RESEARCH IN PROGRESS SEMINAR SERIES
AT THE ROYAL ANTHROPOLOGICAL INSTITUTE
Friday 8 May, 4.30 pm
Mapping Labour and Work Ideologies in Contemporary rural India
Smita Yadav, University of Sussex
How do contemporary ethnographies of labour and work reveal the redundancy of traditional ways of understanding rural societies as in India? Historically speaking, village studies on India have traditionally tried to focus on the role of kinship, family, and caste institutions. Based on a year long fieldwork in a labour colony in central India, I study contemporary rural Indian which on the contrary shows an Indian village is extremely dynamic and is highly contested by the State and is shaped by the wider economy thus challenging this current tradition dominating Indian village studies.
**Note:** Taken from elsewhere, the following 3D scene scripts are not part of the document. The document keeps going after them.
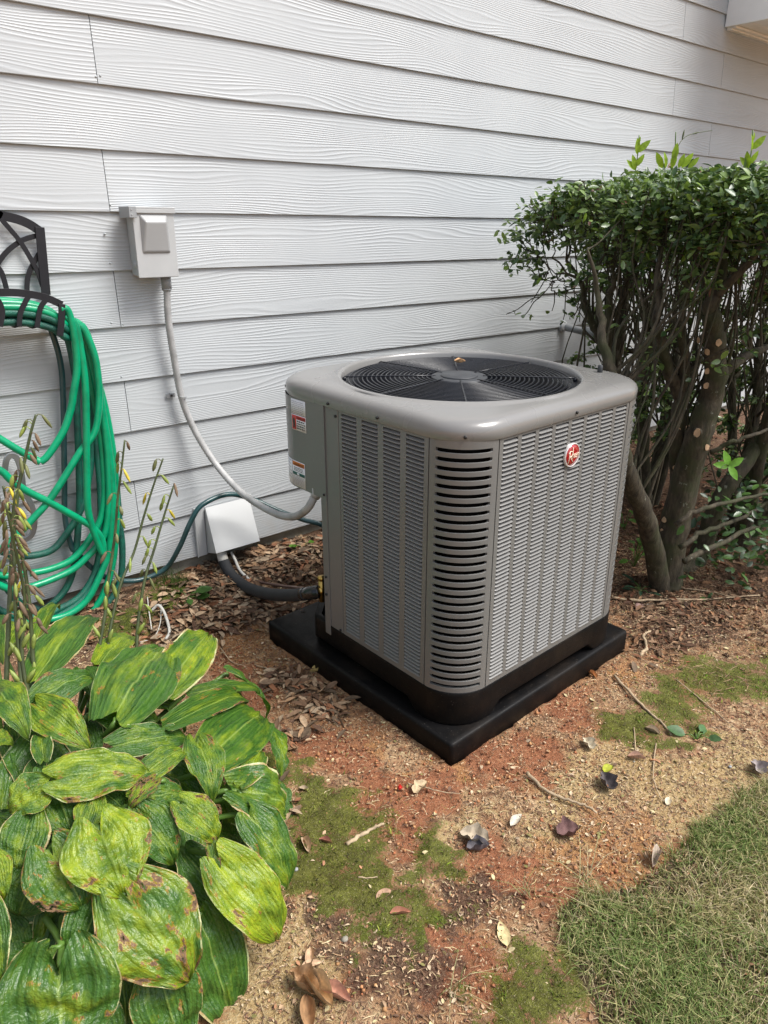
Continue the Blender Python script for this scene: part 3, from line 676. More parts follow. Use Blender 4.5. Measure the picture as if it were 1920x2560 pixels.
# ================================================================== WALL EQUIPMENT
db = thing('disconnect_box', (1.065, 0, 1.305), 'grey metal electrical disconnect box with raised cover screwed to the siding', 'electrical box')
D0 = -.086
m = M(); m.add([(1.006, 0, 1.306), (1.122, 0, 1.306), (1.122, D0, 1.304), (.996, D0, 1.304), (1.006, 0, 1.497), (1.122, 0, 1.497), (1.122, D0, 1.503), (.996, D0, 1.503)],
    [(0, 1, 2, 3), (4, 7, 6, 5), (0, 3, 7, 4), (1, 5, 6, 2), (2, 6, 7, 3)], False)
bevel(m.build('enclosure', m_gbox, db), .0015)
m = M(); m.box((.990, D0-.004, 1.300), (1.127, D0, 1.506)); dc = bevel(m.build('cover_door', m_gbox, db), .002)
m = M(); x0, x1 = 1.012, 1.097; y = D0-.004
m.add([(x0, y, 1.490), (x1+.006, y, 1.490), (x1+.008, y, 1.374), (x0-.002, y, 1.374), (x0+.012, y-.020, 1.468), (x1-.006, y-.020, 1.468), (x1+.003, y-.006, 1.380), (x0+.004, y-.006, 1.380)],
      [(0, 4, 5, 1), (1, 5, 6, 2), (2, 6, 7, 3), (3, 7, 4, 0), (4, 7, 6, 5)], False)
bevel(m.build('raised_panel', m_dome, db), .004, 3, 10)
m = M(); m.box((.994, D0-.010, 1.5065), (1.131, -.0, 1.512)); m.box((.994, D0-.010, 1.494), (1.131, D0-.0075, 1.5063)); bevel(m.build('top_flange', m_gbox, db), .001)
m = M(); m.box((.976, D0-.012, 1.480), (.9915, -.02, 1.5125)); m.box((.976, D0-.0145, 1.480), (1.000, D0-.0122, 1.5125)); bevel(m.build('hinge_bracket', m_gbox2, db), .001)
for z in (1.489, 1.503):
    m = M(); m.tube([(.984, D0-.0145, z), (.984, D0-.0165, z)], .0018, 8); m.build('rivet', m_gbox, db)
m = M(); m.tube([(1.0015, -.045, 1.338), (.9975, -.045, 1.338)], [.012, .0115], 20); m.build('knockout', m_gbox, db)
for z in (1.44, 1.462, 1.484):
    m = M(); m.tube([(1.001, -.062, z), (.9975, -.062, z)], .002, 6); m.build('rivet', m_gbox2, db)

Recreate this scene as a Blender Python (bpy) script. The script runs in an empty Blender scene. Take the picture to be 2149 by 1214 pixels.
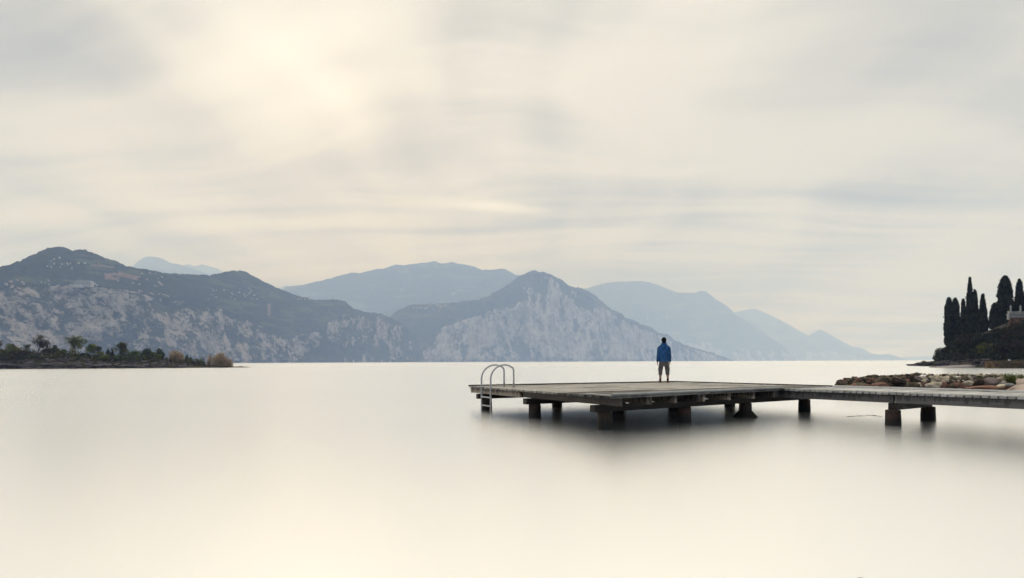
import bpy, bmesh, math, random
import numpy as np
from mathutils import Vector, Matrix

SC = bpy.context.scene
COL = SC.collection
PI = math.pi

# ------------------------------------------------------------------ camera
F = 1300.0            # focal length in photograph pixels (2149 wide)
CX, HY = 1074.5, 759.3  # principal point: horizon in the middle of the picture
ROLL = 0.0036
CAMZ = 1.56           # metres above the lake


def hz(x):
    return HY - ROLL * (x - CX)


def P(x, y, D):
    """world point seen at photograph pixel (x, y), D metres ahead"""
    dx, dy = x - CX, y - HY
    c, s = math.cos(ROLL), -math.sin(ROLL)
    u, v = dx * c + dy * s, dy * c - dx * s
    return Vector((u / F * D, D, CAMZ - v / F * D))


def proj(p):
    u, v = p[0] / p[1] * F, (CAMZ - p[2]) / p[1] * F
    c, s = math.cos(ROLL), -math.sin(ROLL)
    return u * c - v * s + CX, v * c + u * s + HY


cam = bpy.data.cameras.new('camera')
cam.sensor_width = 36
cam.lens = 36 * F / 2149
cam.shift_y = (HY - 607) / 2149
cam.clip_start, cam.clip_end = 0.1, 60000
camo = bpy.data.objects.new('camera', cam)
COL.objects.link(camo)
r = Vector((math.cos(ROLL), 0, -math.sin(ROLL)))
u_ = Vector((math.sin(ROLL), 0, math.cos(ROLL)))
b = Vector((0, -1, 0))
camo.matrix_world = Matrix(((r.x, u_.x, b.x, 0), (r.y, u_.y, b.y, 0), (r.z, u_.z, b.z, CAMZ), (0, 0, 0, 1)))
SC.camera = camo


# ------------------------------------------------------------------ node helper
class NT:
    def __init__(s, tree):
        s.t = tree

    def n(s, typ, ins=None, **kw):
        nd = s.t.nodes.new(typ)
        for k, v in kw.items():
            setattr(nd, k, v)
        for k, v in (ins or {}).items():
            s.set(nd.inputs[k], v)
        return nd

    def set(s, sock, v):
        if isinstance(v, bpy.types.NodeSocket):
            s.t.links.new(v, sock)
        elif isinstance(v, bpy.types.Node):
            s.t.links.new(v.outputs[0], sock)
        else:
            if isinstance(v, (tuple, list)) and len(v) == 3 and sock.type == 'RGBA':
                v = (*v, 1)
            sock.default_value = v

    def m(s, op, a, b=0.0, c=0.0, clamp=False):
        nd = s.t.nodes.new('ShaderNodeMath')
        nd.operation = op
        nd.use_clamp = clamp
        s.set(nd.inputs[0], a)
        s.set(nd.inputs[1], b)
        s.set(nd.inputs[2], c)
        return nd.outputs[0]

    def vm(s, op, a, b=(0, 0, 0)):
        nd = s.t.nodes.new('ShaderNodeVectorMath')
        nd.operation = op
        s.set(nd.inputs[0], a)
        s.set(nd.inputs[1], b)
        return nd.outputs['Value'] if op in ('DOT_PRODUCT', 'LENGTH') else nd.outputs[0]

    def ss(s, v, lo, hi, a=0.0, b=1.0):
        nd = s.t.nodes.new('ShaderNodeMapRange')
        nd.interpolation_type = 'SMOOTHSTEP'
        for i, x in enumerate((v, lo, hi, a, b)):
            s.set(nd.inputs[i], x)
        return nd.outputs[0]

    def mix(s, f, a, b):
        nd = s.t.nodes.new('ShaderNodeMix')
        nd.data_type = 'RGBA'
        s.set(nd.inputs['Factor'], f)
        s.set(nd.inputs['A'], a)
        s.set(nd.inputs['B'], b)
        # colour sockets are the third A/B pair
        for sk, v in ((nd.inputs[6], a), (nd.inputs[7], b)):
            s.set(sk, v)
        return nd.outputs[2]

    def noise(s, vec, scale, detail=3.0, rough=0.5, dist=0.0):
        nd = s.t.nodes.new('ShaderNodeTexNoise')
        s.set(nd.inputs['Vector'], vec)
        s.set(nd.inputs['Scale'], scale)
        s.set(nd.inputs['Detail'], detail)
        s.set(nd.inputs['Roughness'], rough)
        s.set(nd.inputs['Distortion'], dist)
        return nd.outputs[0]


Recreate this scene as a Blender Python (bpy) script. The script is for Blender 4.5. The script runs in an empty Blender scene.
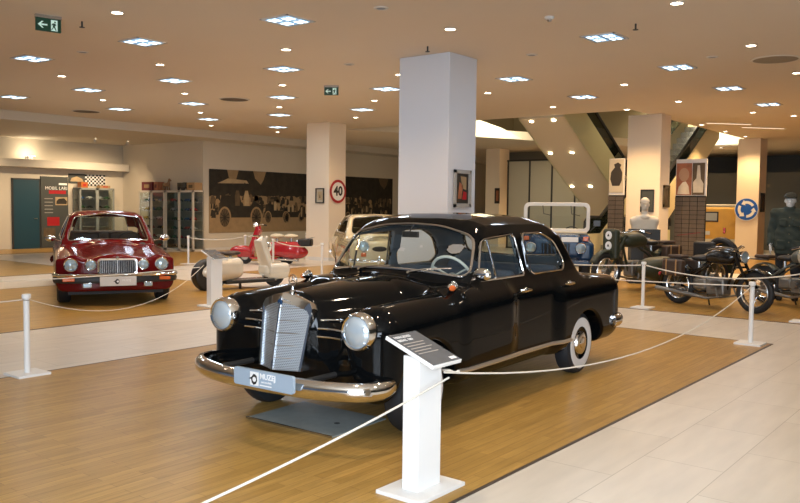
import bpy, bmesh, math, random
import numpy as np
from mathutils import Vector, Matrix
random.seed(7)
SC = bpy.context.scene
COL = SC.collection
pi = math.pi

# ------------------------------------------------------------------ camera, world, lights, exposure
cam_data = bpy.data.cameras.new('camera')
cam_data.sensor_width = 36.0
cam_data.lens = 36.0            # 800 px focal length on an 800 px wide frame
cam_data.clip_end = 200
cam = bpy.data.objects.new('camera', cam_data)
COL.objects.link(cam)
_r = Vector((0.783, 0.622, 0.012)).normalized()
_f = Vector((-0.620, 0.782, -0.057)).normalized()
_u = _r.cross(_f).normalized()
_r = _f.cross(_u).normalized()
cam.matrix_world = Matrix(((_r.x, _u.x, -_f.x, 0), (_r.y, _u.y, -_f.y, 0), (_r.z, _u.z, -_f.z, 1.6), (0, 0, 0, 1)))
SC.camera = cam

world = bpy.data.worlds.new('world'); SC.world = world
world.use_nodes = True
world.node_tree.nodes['Background'].inputs['Color'].default_value = (0.60, 0.72, 0.95, 1)
world.node_tree.nodes['Background'].inputs['Strength'].default_value = 0.14

SC.view_settings.view_transform = 'Standard'
SC.view_settings.look = 'None'
SC.view_settings.gamma = 1.0
SC.view_settings.use_curve_mapping = False
SC.view_settings.exposure = 0.42

def area_light(name, loc, target, sx, sy, power, color):
    l = bpy.data.lights.new(name, 'AREA'); l.shape = 'RECTANGLE'; l.size = sx; l.size_y = sy
    l.energy = power; l.color = color
    o = bpy.data.objects.new(name, l); COL.objects.link(o); o.location = loc
    o.rotation_euler = (Vector(target) - Vector(loc)).to_track_quat('-Z', 'Y').to_euler()
    return o
# added broad cool fill behind the camera, standing in for its flash
area_light('camera_side_fill', (1.3, -1.9, 2.1), (-5.0, 6.5, 1.1), 4.0, 2.3, 560, (0.76, 0.87, 1.0))

# ------------------------------------------------------------------ materials
MATS = {}
def mat(name, col, rough=0.5, metal=0.0, coat=0.0, emit=None, estr=0.0, spec=0.5, bump=0.0, bscale=40.0, var=0.0, vscale=6.0):
    m = bpy.data.materials.new(name); m.use_nodes = True
    nt = m.node_tree; b = nt.nodes['Principled BSDF']
    b.inputs['Base Color'].default_value = (*col, 1)
    b.inputs['Roughness'].default_value = rough
    b.inputs['Metallic'].default_value = metal
    b.inputs['Coat Weight'].default_value = coat
    b.inputs['Coat Roughness'].default_value = 0.04
    b.inputs['Specular IOR Level'].default_value = spec
    if emit:
        b.inputs['Emission Color'].default_value = (*emit, 1); b.inputs['Emission Strength'].default_value = estr
    if bump or var:
        tc = nt.nodes.new('ShaderNodeTexCoord')
        if bump:
            n = nt.nodes.new('ShaderNodeTexNoise'); n.inputs['Scale'].default_value = bscale; n.inputs['Detail'].default_value = 4
            bp = nt.nodes.new('ShaderNodeBump'); bp.inputs['Strength'].default_value = bump; bp.inputs['Distance'].default_value = 0.01
            nt.links.new(tc.outputs['Object'], n.inputs['Vector']); nt.links.new(n.outputs['Fac'], bp.inputs['Height'])
            nt.links.new(bp.outputs['Normal'], b.inputs['Normal'])
        if var:
            n = nt.nodes.new('ShaderNodeTexNoise'); n.inputs['Scale'].default_value = vscale; n.inputs['Detail'].default_value = 5
            mx = nt.nodes.new('ShaderNodeMix'); mx.data_type = 'RGBA'
            mx.inputs['A'].default_value = (*[max(0, c * (1 - var)) for c in col], 1)
            mx.inputs['B'].default_value = (*[min(1, c * (1 + var)) for c in col], 1)
            nt.links.new(tc.outputs['Object'], n.inputs['Vector']); nt.links.new(n.outputs['Fac'], mx.inputs['Factor'])
            nt.links.new(mx.outputs['Result'], b.inputs['Base Color'])
    MATS[name] = m
    return m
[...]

My study is on the Gonds, a tribal community in central India who are facing a threat to their traditional forms of living due to forest enclosures and restricted access creating unintended forms of social aspirations and desires for the Gonds’s families like care and social protection. Instead of the traditional views of protests and resistance to forest restrictions, the Gonds respond to these economic challenges by laboring in the informal economy and perform non-forest based livelihoods like road construction, migration, and home construction in the Indian cities and remain debt-free and independent to their extended kinship relations. In this paper, using the case-study of Gonds households, I intend to show how increasingly important it is for anthropologists studying India to be aware of such dynamic working lives of vulnerable populations like Gonds which is reshaping their relation with the neoliberal Indian state. It demands the need to go beyond family, kinship, and other social categories and instead, focus on the relation of vulnerable populations with the informal economy.